また、SDGsの取り組みは、社外に対して積極的にアピールしましょう。報告書をまとめてWebサイトに公開するだけでなく、SNSやブログなどで活動内容を報告するのも効果的です。SDGsレポートを発行している企業も増えています。
企業でSDGsを導入する際のポイント
企業がSDGsの導入を進めるうえでは、意識すべきポイントがあります。具体的なポイントについて解説します。
高すぎる目標を設定しない
SDGsの目標は自社に適した内容にしましょう。自社にとって達成が困難な目標を設定すると、社員のモチベーションが下がる原因になります。ただ目標を掲げ、形だけ取り組んでいる「SDGsウォッシュ」の状態に陥ってしまう場合も少なくありません。努力しても達成できないという意識があると、活動の意義が薄れてしまうからです。
適切な目標を設定するためには、社員の意見を取り入れる必要があります。目標や取り組む内容を決めたら、研修などを実施して着実に社内に浸透させることも大切です。
自社ならではの取り組みを行う
SDGsの取り組みは、日本国内の多くの企業が始めています。よって、他社と似たような活動ではなく、自社だからこそ取り組むべき活動を展開する必要があります。SDGsの17の目標をもとにしつつ、自社の状況に即した取り組みを検討しましょう。
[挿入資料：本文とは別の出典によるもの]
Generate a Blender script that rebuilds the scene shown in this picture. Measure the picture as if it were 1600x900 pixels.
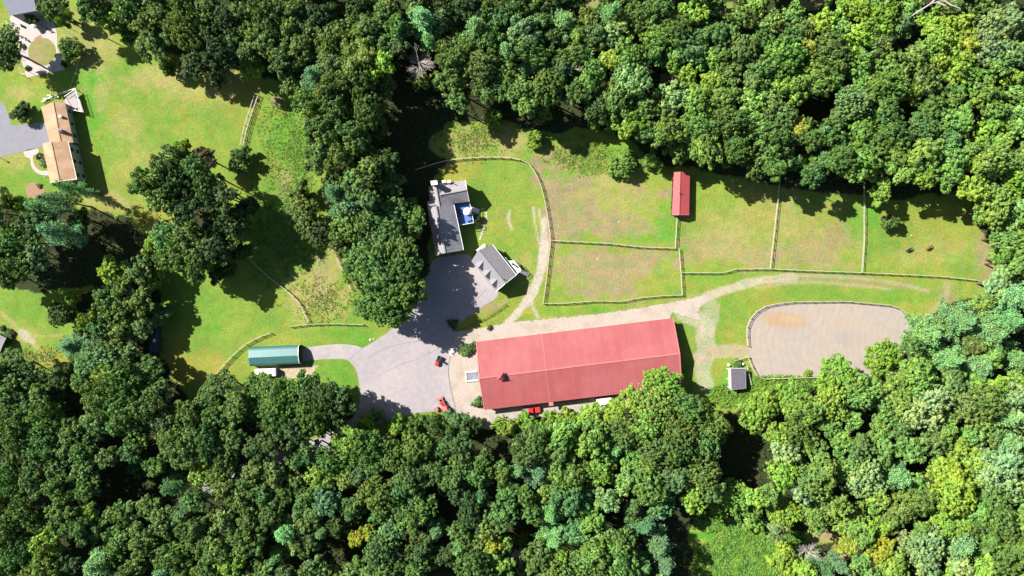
import bpy, bmesh, math, random
import numpy as np
from mathutils import Vector, Matrix
from mathutils.geometry import tessellate_polygon
random.seed(7); RNG = np.random.RandomState(11)
for o in list(bpy.data.objects): bpy.data.objects.remove(o)
SC = bpy.context.scene
COL = SC.collection
# ---------------------------------------------------------------- camera, sky, sun, exposure
S = 5.25            # photograph pixels per metre on the ground
H = 1200.0 / S      # flying height of the camera, m
cam = bpy.data.objects.new('camera', bpy.data.cameras.new('camera')); COL.objects.link(cam)
cam.location = (0, 0, H); cam.rotation_euler = (0, 0, 0)
cam.data.sensor_width = 36.0; cam.data.lens = 36.0 * 1200 / 1600
cam.data.clip_start = 1.0; cam.data.clip_end = 5000.0
SC.camera = cam
SUN_EL = math.radians(41.0)
SHX, SHY = 0.885, -0.466                      # direction in which shadows fall, world xy
world = bpy.data.worlds.new('World'); SC.world = world; world.use_nodes = True
wn = world.node_tree.nodes; wl = world.node_tree.links
sky = wn.new('ShaderNodeTexSky'); sky.sky_type = 'NISHITA'; sky.sun_disc = False
sky.sun_elevation = SUN_EL
sky.sun_rotation = math.atan2(-SHX, -SHY)
wn['Background'].inputs['Strength'].default_value = 0.05
wl.new(sky.outputs['Color'], wn['Background'].inputs['Color'])
sd = bpy.data.lights.new('sun', 'SUN'); sd.energy = 5.0; sd.angle = math.radians(0.5); sd.color = (1.0, 0.96, 0.90)
sun = bpy.data.objects.new('sun', sd); COL.objects.link(sun)
to = Vector((SHX * math.cos(SUN_EL), SHY * math.cos(SUN_EL), -math.sin(SUN_EL)))
sun.rotation_euler = to.to_track_quat('-Z', 'Y').to_euler()
sun.location = (-80, 40, 120)
SC.view_settings.view_transform = 'Standard'; SC.view_settings.look = 'None'
SC.view_settings.exposure = 1.42; SC.view_settings.gamma = 1.0
SC.render.resolution_x = 1024; SC.render.resolution_y = 576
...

たとえば、自社の商品やサービスに関連する活動を行うと、説得力が高まります。自社ならではの取り組みを実践できれば、注目度もアップする可能性が高いです。
まとめ
SDGsは世界中から注目されており、SDGsの目標を達成するための取り組みを開始している企業が増えています。自社の特徴を踏まえ、SDGsの目標達成のための活動を始めましょう。